South Korea has historically paid an unusually large percentage of the cost of keeping US forces there, and under pressure from President Trump, agreed earlier this year to a substantial increase, with South Korea agreeing to pay $924 million annually.
Since then, Trump had suggested a few times that he wanted more, and that South Korea could easily afford it. His new demand, however, shocked everyone on both sides as he is demanding over five times what South Korea is paying, $4.7 billion annually.
This is raising a lot of questions in South Korea about the viability of keeping the US around, but the bigger task is for US officials, who are trying to somehow justify a $4.7 billion price tag that seemingly came out of nowhere.
South Korea, after all, was paying a lot of the cost of US forces already, then agreed to pay more. It is going to take massive amounts of creative math to even argue that the US presence costs what Trump is now demanding. Early indications are that officials will try to argue that South Korea’s relative economic prosperity is because of the US presence and that the US deserves to take a cut.
But some officials are also worrying that this isn’t an isolated matter, and that what Trump is doing now in South Korea could be a bellwether for upcoming demands in Germany and Japan, other nations Trump has long been keen to get more money out of.
Though Trump seems to believe these nations have no choice but to pay up, they may ultimately decide the US troop presence simply isn’t affordable, and that other arrangements make more sense.
Actually I think this is great, ’cause I want to see what happens when SK says “no”
Pitiful South Korea; first a colony of Japan, then a colony of USA.
That’s the thing about giving in to a bully.
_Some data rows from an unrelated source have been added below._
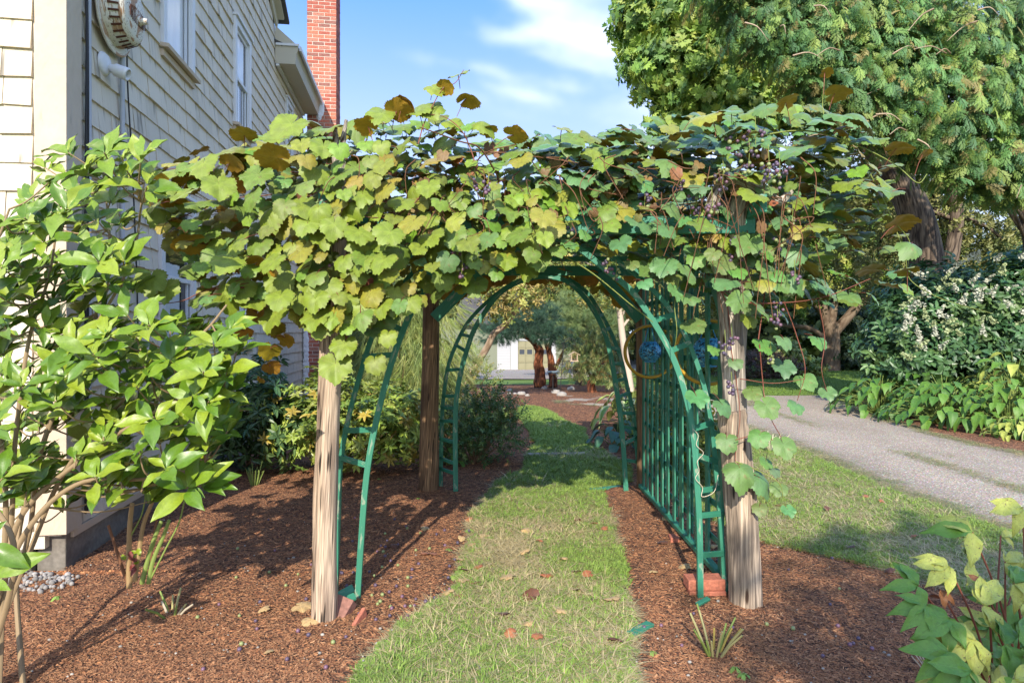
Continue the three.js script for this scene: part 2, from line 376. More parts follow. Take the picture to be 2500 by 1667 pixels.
M.lawn = mat({
  map: canvasTex(512, 512, (c, w, h) => { c.fillStyle = rgb(92, 118, 44); c.fillRect(0, 0, w, h); strokes(c, w, h, 9000, [[120, 150, 56], [84, 120, 40], [140, 156, 74], [70, 102, 36]], 9, 1.6, rng(10)); }, true, 0.4), roughness: 1,
});
const gravelCols = [[196, 186, 172], [170, 160, 148], [212, 203, 190], [146, 136, 126], [186, 172, 156], [224, 217, 206]];
M.gravel = mat({
  map: canvasTex(1024, 1024, (c, w, h) => { c.fillStyle = rgb(154, 143, 129); c.fillRect(0, 0, w, h); const r = rng(12); for (let i = 0; i < 26000; i++) { const k = gravelCols[(r() * 6) | 0], s = 1 + r() * 3.4 * r(); c.fillStyle = rgb(...k.map((v) => v * (0.75 + r() * 0.4))); c.beginPath(); c.ellipse(r() * w, r() * h, s * 1.3, s, r() * 3, 0, 7); c.fill(); } }, true, 0.55),
  bumpMap: canvasTex(512, 512, (c, w, h) => { c.fillStyle = rgb(70, 70, 70); c.fillRect(0, 0, w, h); const r = rng(12); for (let i = 0; i < 14000; i++) { const s = 0.6 + r() * 2.2 * r(), v = 100 + r() * 150; c.fillStyle = rgb(v, v, v); c.beginPath(); c.ellipse(r() * w, r() * h, s * 1.3, s, r() * 3, 0, 7); c.fill(); } }, false, 0.55), bumpScale: 0.012, roughness: 1,
});

{ // the ground itself, one sheet to the horizon
  const xs = [], zs = [];
  for (let x = -400; x <= 400; x += Math.abs(x) < 30 ? 1.5 : 25) xs.push(x);
  for (let z = 60; z >= -500; z -= z > -60 && z < 20 ? 1.5 : 20) zs.push(z);
  const pos = [], uv = [], idx = [];
  zs.forEach((z) => xs.forEach((x) => { pos.push(x, H(x, z) - 0.02, z); uv.push(x, -z); }));
  for (let r = 0; r < zs.length - 1; r++) for (let c = 0; c < xs.length - 1; c++) { const a = r * xs.length + c, b = a + xs.length; idx.push(a, a + 1, b, b, a + 1, b + 1); }
  const g = new THREE.BufferGeometry();
  g.setAttribute('position', new THREE.Float32BufferAttribute(pos, 3)); g.setAttribute('uv', new THREE.Float32BufferAttribute(uv, 2)); g.setIndex(idx); g.computeVertexNormals();
  struct('ground', g, M.lawn);
}
const clod = (x, z, e) => (0.022 * (fbm(x * 9, z * 9, 3, 0, 0, 210) - 0.5) + 0.03 * fbm(x * 2.2, z * 2.2, 2, 0, 0, 214)) * smooth(0, 0.12, e) ;
const houseX = (d) => (d < 3.85 ? -7 : -2.66 - 0.147 * (d - 3.88) - 0.06);
struct('mulch_bed', sheet(rows(0.6, 12.4, 0.009, 0.022), houseX, (d) => pathL(d) + 0.03, 130, 0.0, clod), M.mulch);
struct('mulch_bed', sheet(rows(0.6, 12.4, 0.009, 0.022), (d) => pathR(d) - 0.03, (d) => Math.min(lawnB(d) + 0.03, driveL(d) + 0.02), 80, 0.0, clod), M.mulch);
struct('mulch_bed', sheet(rows(12.4, 20.5, 0.01), () => -5, (d) => 3.6 - 1.2 * smooth(17, 20.5, d), 90, 0.0, clod), M.mulch);
const tuss = (x, z, e) => 0.012 * smooth(0, 0.08, e) + 0.012 * (fbm(x * 6, z * 6, 2, 0, 0, 220) - 0.5);
struct('grass_path', sheet(rows(0.6, 12.4, 0.012), pathL, pathR, 40, 0.012, tuss), M.turf);
struct('lawn_strip', sheet(rows(0.6, 9.5, 0.015), lawnB, (d) => driveL(d) + 0.02, 40, 0.014, tuss), M.turf);
const driveCol = (x, z) => { const e = fbm(x * 0.9 + 1, z * 0.35, 4, 0, 0, 250), f = fbm(x * 5, z * 5, 3, 0, 0, 254), rut = Math.exp(-(((x - 4.1) / 0.35) ** 2)) + Math.exp(-(((x - 5.4) / 0.35) ** 2)); const k = 0.72 + 0.42 * e + 0.18 * (f - 0.5) + 0.1 * rut; return [k * 1.06, k * 1.0, k * 0.92]; };
const ruts = (x, z, e) => 0.015 * smooth(0, 0.3, e) + 0.02 * (fbm(x * 1.5, z * 0.7, 3, 0, 0, 230) - 0.5);
{ const g = sheet(rows(-3, 14.6, 0.02, 0.08), driveL, driveR, 60, 0.0, ruts), p = g.attributes.position, c = []; for (let i = 0; i < p.count; i++) c.push(...driveCol(p.getX(i), p.getZ(i))); g.setAttribute('color', new THREE.Float32BufferAttribute(c, 3)); const m = M.gravel.clone(); m.vertexColors = true; struct('gravel_driveway', g, m); }
struct('gravel_apron', sheet(rows(26, 49, 0.03), (d) => -4 - 0.05 * d, (d) => 6.5, 30, 0.02), M.gravel);
struct('mulch_border', sheet(rows(3, 14, 0.02), (d) => driveR(d) - 0.05, (d) => 10 + 0.2 * d, 50, -0.006, clod), M.mulch);

// shredded bark lying on the beds, and grass
const inPath = (x, d) => x > pathL(d) && x < pathR(d) && d < 12.3;
const inLawn = (x, d) => x > lawnB(d) && x < driveL(d) + 0.05 && d < 9.4;
const inHouse = (x, d) => d > 3.8 && x < houseX(d) + 0.02;
{
  const chipG = (() => { const g = new THREE.BufferGeometry(); g.setAttribute('position', new THREE.Float32BufferAttribute([-0.5, 0, -0.1, 0.5, 0, -0.06, 0.45, 0.05, 0.1, -0.46, 0.06, 0.12, 0, 0.16, 0], 3)); g.setIndex([0, 4, 1, 1, 4, 2, 2, 4, 3, 3, 4, 0]); const n = g.toNonIndexed(); n.computeVertexNormals(); return n; })();
  const r = rng(301), list = [], cols = barkCols.map((c) => c.map((v) => Math.pow(v / 255, 2.2)));
  for (let tries = 0; list.length < 170000 && tries < 1200000; tries++) {
    const d = 2.2 + 5.6 * Math.pow(r(), 1.7), x = ((r() * 2700 - 100 - CX) / FOC) * d;
    if (inPath(x, d) && (r() > 0.06)) continue;
    if (inLawn(x, d) || inHouse(x, d) || x > 3.3 || x < -5) continue;
    const l = (0.006 + 0.022 * r() * r() * r() + 0.006 * r()) , c = cols[(r() * cols.length) | 0], k = 0.85 + 0.35 * r();
    const e = Math.min(Math.abs(x - pathL(d)), Math.abs(x - pathR(d)));
    list.push({ m: new THREE.Matrix4().compose(V(x, H(x, -d) + clod(x, -d, Math.min(e, 0.2)) + 0.001 + 0.003 * r(), -d), new THREE.Quaternion().setFromEuler(new THREE.Euler((r() - 0.5) * 0.7, r() * 6.3, (r() - 0.5) * 0.7)), V(l, l * 0.8, l * (0.5 + r()))), c: mix3(c, [0.27, 0.143, 0.076], 0.6).map((v) => v * k * 1.18) });
  }
  inst('bark_chips', chipG, mat({ color: 0xffffff, roughness: 1 }), list, scene, true, { label: 'shredded brown bark mulch strewn over the garden beds', category: 'mulch' });
}
function tuftGeo(n, seed, spread, bend, wid) {                 // n blades, height about 1
  const r = rng(seed), pos = [], idx = [];
  for (let i = 0; i < n; i++) {
    const a = r() * 6.283, o = spread * r(), h = 0.55 + 0.6 * r(), b = bend * (0.3 + r()), w = wid * (0.6 + 0.7 * r()), bx = Math.cos(a) * o, bz = Math.sin(a) * o, dx = Math.cos(a + (r() - 0.5)), dz = Math.sin(a + (r() - 0.5)), k = pos.length / 3;
    const nx = -dz * w, nz = dx * w;
    pos.push(bx - nx, -0.1, bz - nz, bx + nx, -0.1, bz + nz, bx + dx * b * 0.35 + nx * 0.7, h * 0.6, bz + dz * b * 0.35 + nz * 0.7, bx + dx * b * 0.35 - nx * 0.7, h * 0.6, bz + dz * b * 0.35 - nz * 0.7, bx + dx * b, h * (1 - 0.25 * b), bz + dz * b);
    idx.push(k, k + 1, k + 2, k, k + 2, k + 3, k + 3, k + 2, k + 4);
  }
  const g = new THREE.BufferGeometry(); g.setAttribute('position', new THREE.Float32BufferAttribute(pos, 3)); g.setIndex(idx);
  const n2 = g.toNonIndexed(); n2.computeVertexNormals(); return n2;
}
M.grass = phys({ color: 0xffffff, roughness: 0.75, transmission: 0.25, thickness: 0 });
{
  const g1 = tuftGeo(9, 41, 0.5, 0.9, 0.07), g2 = tuftGeo(9, 43, 0.9, 2.6, 0.05), r = rng(302), A = [], B = [], A2 = [], B2 = [];
  const put = (x, d, near, lawn) => {
    const dry = clamp(0.27 + 1.9 * (fbm(x * 1.5 + 3, d * 1.5, 3, 0, 0, 240) - 0.5) + (lawn ? 0.06 : d < 5.6 ? 0.12 : -0.42)) , isDry = r() < dry;
    const edge = lawn ? 1 : smooth(0, 0.12, Math.min(x - pathL(d), pathR(d) - x));
    const s = (0.014 + 0.022 * r() * (0.4 + r())) * (isDry ? 0.85 : 1) * (d > 6 && !lawn ? 1.5 : 1) * lerp(0.8, 1, edge) * (lawn ? 1.05 : 1);
    const k = 0.75 + 0.5 * r();
    const c = isDry ? [0.54 * k, 0.45 * k, 0.24 * k] : mix3([0.2, 0.34, 0.045], [0.28, 0.38, 0.08], r()).map((v) => v * k);
    const m = new THREE.Matrix4().compose(V(x, H(x, -d) + 0.014, -d), new THREE.Quaternion().setFromEuler(new THREE.Euler((r() - 0.5) * 0.5, r() * 6.3, (r() - 0.5) * 0.5)), isDry ? V(s * 1.5, s * (0.35 + 0.4 * r()), s * 1.5) : V(s * 1.3, s * (0.7 + 0.7 * r()), s * 1.3));
    const dst = lawn ? (isDry ? B2 : A2) : isDry ? B : A;
    dst.push({ m, c });
  };
  for (let i = 0; i < 60000; i++) { const d = 2.2 + 10.1 * Math.pow(r(), 1.9), x = lerp(pathL(d), pathR(d), r()); put(x + (r() - 0.5) * 0.05, d, true, false); }
  for (let i = 0; i < 46000; i++) { const d = 3.3 + 6 * Math.pow(r(), 1.4), x = lerp(lawnB(d), driveL(d), r()); put(x, d, true, true); }
  inst('path_grass', g1, M.grass, A, scene, true, { label: 'green grass growing along the path under the arbor', category: 'grass' });
  inst('path_straw', g2, M.grass, B, scene, true, { label: 'dry straw coloured grass on the path under the arbor', category: 'dry grass' });
  inst('lawn_grass', g1, M.grass, A2, scene, true, { label: 'green grass on the lawn beside the driveway', category: 'grass' });
  inst('lawn_straw', g2, M.grass, B2, scene, true, { label: 'dry straw coloured grass on the lawn beside the driveway', category: 'dry grass' });
  // wisps of grass and litter on the drive
  const D = [], D2 = [];
  for (let i = 0; i < 5200; i++) { const d = 4.5 + 9 * r(), mid = r() < 0.4, x = mid ? 4.75 + (r() - 0.5) * 0.5 : r() < 0.6 ? driveL(d) + 0.35 * r() * r() : driveR(d) - 0.3 * r() * r(); if (fbm(x * 2, d * 0.8, 3, 0, 0, 260) < (mid ? 0.58 : 0.42)) continue; const s = 0.016 + 0.02 * r(), k = 0.7 + 0.6 * r(); (r() < 0.5 ? D : D2).push({ m: new THREE.Matrix4().compose(V(x, H(x, -d) + 0.012, -d), new THREE.Quaternion().setFromEuler(new THREE.Euler(0, r() * 6.3, 0)), V(s * 1.4, s * 0.8, s * 1.4)), c: r() < 0.5 ? [0.4 * k, 0.32 * k, 0.14 * k] : [0.18 * k, 0.25 * k, 0.05 * k] }); }
  inst('drive_grass', g2, M.grass, [...D, ...D2], scene, true, { label: 'wisps of dry grass growing along the middle and edges of the gravel driveway', category: 'grass' });
  // far lawn
  const F = [];
  for (let i = 0; i < 30000; i++) { const d = 14.7 + 10 * Math.pow(r(), 1.3), x = 4 + r() * 10, s = 0.05 + 0.03 * r(), k = 0.8 + 0.4 * r(); F.push({ m: new THREE.Matrix4().compose(V(x, H(x, -d) - 0.02, -d), new THREE.Quaternion().setFromEuler(new THREE.Euler(0, r() * 6.3, 0)), V(s, s * 0.8, s)), c: [0.19 * k, 0.31 * k, 0.04 * k] }); }
  inst('far_lawn_grass', g1, M.grass, F, scene, true, { label: 'mown green lawn beyond the gravel driveway', category: 'lawn' });
}

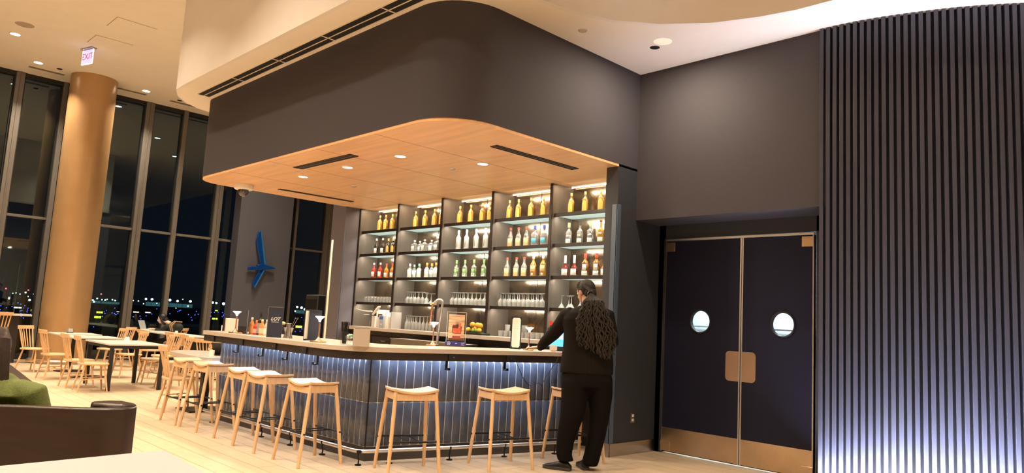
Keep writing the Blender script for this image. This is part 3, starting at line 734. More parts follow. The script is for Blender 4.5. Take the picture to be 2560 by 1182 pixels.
# ------------------------------------------------------------------ bottles
def bottle(kind, glass, capm, body_r, body_h, neck_r, H_, label_m, lz, cap_h=.03, square=False, shoulder=.05, arch=False, lw=.8, sub=None):
    t = thing(kind, 'bottle', 'bottle')
    prof = [(0,0),(body_r*.92,0),(body_r,.008),(body_r,body_h)]
    for i in range(1, 7):
        u = i/6; prof.append((body_r+(neck_r-body_r)*(math.sin(u*PI/2)**1.1), body_h+shoulder*u))
    prof += [(neck_r, H_-cap_h), (0, H_-cap_h)]
    if square:
        mb = MB(); n = 24; vs = []
        for (r, z) in prof[1:-1]:
            e = 1 if r > neck_r*1.2 else 0
            for j in range(n):
                a = 2*PI*j/n; c, s_ = math.cos(a), math.sin(a); k = 1/max(abs(c), abs(s_)) if e else 1
                k = min(k, 1.28); vs.append((r*c*k*.8, r*s_*k*1.1 if e else r*s_*k, z))
        kk = len(prof)-2; fs = [(i*n+j, i*n+(j+1)%n, (i+1)*n+(j+1)%n, (i+1)*n+j) for i in range(kk-1) for j in range(n)]
        mb.add(vs, fs+[tuple(range(n-1,-1,-1)), tuple((kk-1)*n+j for j in range(n))])
    else: mb = MB().lathe(prof, 20, cap=False)
    mb.build('glass_body', glass, t, angle=50)
    cr = neck_r*1.18
    MB().lathe([(0,H_-cap_h-.004),(cr,H_-cap_h-.004),(cr,H_-.003),(cr*.8,H_),(0,H_)], 14, cap=False).build('cap', capm, t)
    # label wraps the front (towards -x, -y)
    def lab(z0, z1, m_, wid, arch):
        vs = []; fs = []; n = 12; rr = body_r*(1.0 if not square else .98)+.0012
        rows = 7 if arch else 2
        for i in range(rows):
            u = i/(rows-1); z = z0+(z1-z0)*u; ww = wid
            if arch: ww = wid*math.sqrt(max(0.02, 1-max(0, (u-.55)/.45)**2))
            for j in range(n+1):
                a = PI*1.12+ww*(j/n-.5)*2
                if square:
                    x_ = -body_r*.8*1.02-.0012; y_ = (j/n-.5)*2*body_r*1.05*ww; vs.append((x_, y_, z))
                else: vs.append((rr*math.cos(a), rr*math.sin(a), z))
        for i in range(rows-1):
            for j in range(n): fs.append((i*(n+1)+j, i*(n+1)+j+1, (i+1)*(n+1)+j+1, (i+1)*(n+1)+j))
        o = MB().add(vs, fs).build('label', m_, t); so = o.modifiers.new('solid', 'SOLIDIFY'); so.thickness = .0008; so.offset = 1
    if label_m: lab(lz[0], lz[1], label_m, lw, arch)
    if sub: lab(sub[0], sub[1], sub[2], sub[3], False)
    return remember(t)
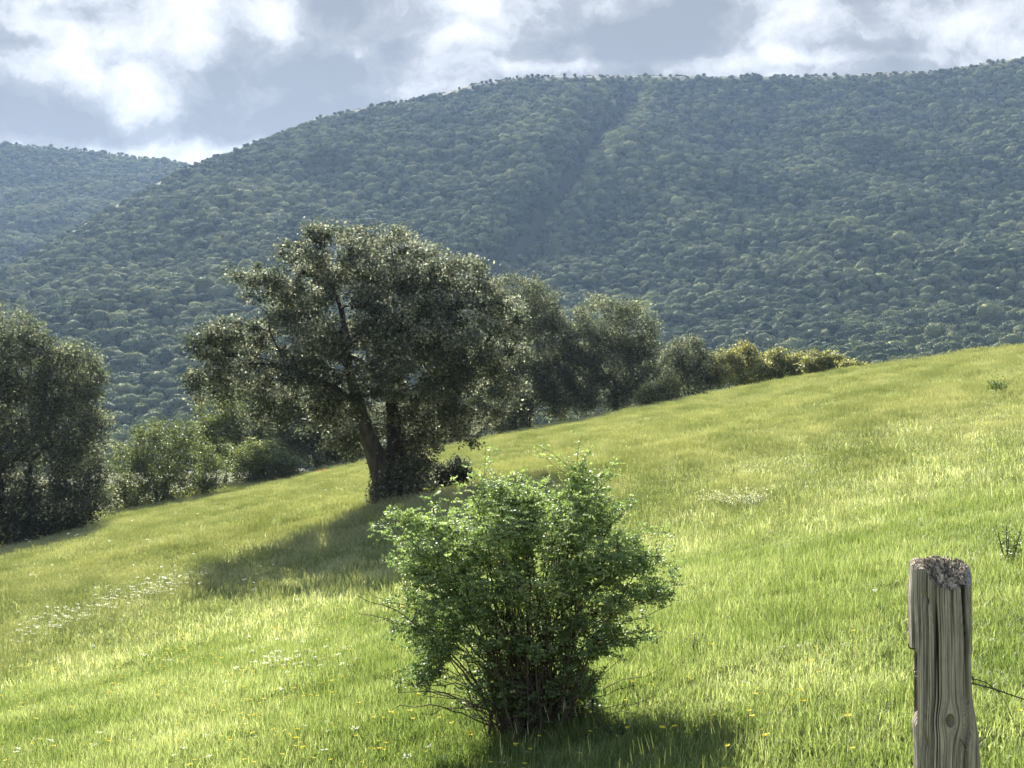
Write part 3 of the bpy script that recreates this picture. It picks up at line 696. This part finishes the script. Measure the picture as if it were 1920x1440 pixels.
def fw(u, v, Y):
    d = v - (1190 - (u - 40) * 0.33)
    b = math.exp(-(d / 13) ** 2) if 25 < u < 400 else 0
    b = max(b, .5 * math.exp(-((u - 490) ** 2 / 40 ** 2 + (v - 1095) ** 2 / 14 ** 2)), .35 * math.exp(-((u - 560) ** 2 / 90 ** 2 + (v - 1240) ** 2 / 25 ** 2)))
    b = max(b, .12 * math.exp(-((u - 300) ** 2 / 330 ** 2 + (v - 1390) ** 2 / 28 ** 2)), .3 * math.exp(-((u - 1530) ** 2 / 60 ** 2 + (v - 1205) ** 2 / 22 ** 2)), .3 * math.exp(-((u - 800) ** 2 / 120 ** 2 + (v - 1425) ** 2 / 15 ** 2)))
    b = max(b, .25 * math.exp(-((u - 1860) ** 2 / 60 ** 2 + (v - 1160) ** 2 / 40 ** 2)))
    return max(b, .004 if v > 900 else 0)
put_flowers('white_wildflowers', img_spots(fw, 620, rs), [flower('w', .32, 4), flower('w', .27, 5), flower('w', .36, 6)], '')

# ------------------------------------------------------------------ the dog rose
rs = np.random.default_rng(21)
BYY = 12.1
bb = gbase(1005, BYY, 0.03)
BL = lambda u, v, ru, rv, dy, off=0: L(u, v, ru, rv, BYY, dy, off)
blob_ = [BL(830, 1030, 85, 65, .5), BL(930, 990, 100, 65, .6), BL(1040, 985, 90, 65, .6), BL(1120, 1030, 80, 70, .5), BL(1180, 1080, 50, 60, .35), BL(960, 925, 75, 25, .35), BL(1085, 915, 28, 45, .15), BL(1128, 895, 22, 14, .1), BL(1086, 888, 18, 30, .1),
         BL(752, 962, 34, 11, .10), BL(800, 985, 40, 22, .2), BL(812, 1110, 62, 68, .5), BL(900, 1080, 95, 70, .6), BL(1010, 1080, 95, 70, .6), BL(1110, 1120, 80, 75, .5), BL(1225, 1110, 38, 28, .2), BL(1200, 1050, 40, 40, .2),
         BL(810, 1200, 55, 60, .4), BL(900, 1180, 75, 70, .5), BL(1000, 1180, 80, 70, .5), BL(1100, 1200, 65, 50, .4), BL(1170, 1190, 45, 25, .25), BL(800, 1262, 28, 20, .2), BL(930, 1290, 55, 45, .3), BL(1010, 1300, 60, 50, .35), BL(1090, 1300, 40, 45, .25), BL(1000, 1345, 75, 28, .3), BL(945, 1275, 60, 48, .3), BL(1055, 1275, 60, 48, .3), BL(1060, 1350, 50, 22, .25), BL(738, 1130, 18, 12, .1), BL(752, 1180, 18, 16, .12),
         BL(775, 1060, 32, 32, .25), BL(1120, 960, 50, 40, .25)]
root = thing('rose_bush', 'large leafy wild rose bush with arching canes in the middle foreground of the meadow', 'bush', tuple(bb))
p0s, p1s, r0s, r1s, nodes = [], [], [], [], []
def cane(a, b_, c, r0, r1, nseg=12, jit=.012):
    prev = a; out_ = [a]
    for q in range(1, nseg + 1):
        t_ = q / nseg; p = a * (1 - t_) ** 2 + b_ * 2 * t_ * (1 - t_) + c * t_ ** 2 + rs.normal(size=3) * jit
        p0s.append(prev); p1s.append(p); r0s.append(r0 + (r1 - r0) * (q - 1) / nseg); r1s.append(r0 + (r1 - r0) * q / nseg); out_.append(p); prev = p
    return out_
cane_t = lobe_points(blob_, 130, rs, 0.5)
extra_t = [P(668, 1118, 12.0), P(672, 1150, 12.1), P(700, 1165, 12.0), P(742, 1300, 11.8), P(735, 1330, 11.9), P(790, 1340, 11.7), P(760, 1285, 11.9), P(1262, 1132, 12.2), P(1260, 1110, 12), P(1215, 1185, 12.0), P(1220, 1200, 12.1), P(1090, 872, 12.1), P(1080, 880, 12.15), P(1140, 882, 12.2), P(1145, 890, 12.1), P(705, 958, 12.0), P(720, 965, 12.1), P(905, 905, 12.2), P(880, 912, 12.0), P(1240, 1045, 12.1), P(700, 1120, 12.1)]
for tg in list(cane_t) + extra_t:
    a = bb + np.array([*(rs.normal(size=2) * [.17, .16]), 0]); d = tg - a
    mid = a + np.array([d[0] * rs.uniform(.08, .5), d[1] * .3, d[2] * rs.uniform(.6, .95) + .1])
    if tg[2] - bb[2] < .75: mid = a + np.array([d[0] * .5, d[1] * .5, d[2] * .9 + .12])
    nodes += cane(a, mid, tg, rs.uniform(.006, .011), .0025)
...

Trump likes to see himself as a brilliant negotiator, so he invented a number in order to plausibly be able to say they are ‘meeting in the middle.’ But the US military is supposed to be for national defense, of the US, not aggression or protection rackets for numerous countries. But I realize that following the Constitution is an extreme fringe position at this point.
When you first start giving in to the syndicate and pay them “protection money”……your doomed.
They will raise the protection fee again and again and demand a cut of your profit…….when you finally refuse….they break your bones and destroy you.
The truth of the matter is that the military brass greatly enjoys their luxurious deployments to the bases in Korea, Japan, and Europe, and would be loathe to give them up.
Plus promotion points I’m sure. And extra pay.
With any luck, the Donald’s ancestral slumlord ways will finally convince these hostages to shake the American war machine off their ass, once and for all.
One of the only decent moves Trump has made. Lets just jack our prices up so hard that no one pays for our protection racket anymore.
Trump is just conducting a cost/benefit analysis.
Let’s hope it’s too much for the SK
(sooner or later it will be, rents always go up).
But at any rate,
the cozy little status quo, for over 70 yrs., is finally coming to an end.
If South Korea has any sense at all it will try to get rid of the American bases.
If they can – these guests are hard to get to go home.
Didn’t South Korea just say they would defend North Korea if it was attacked by Japan? Well things have consequences.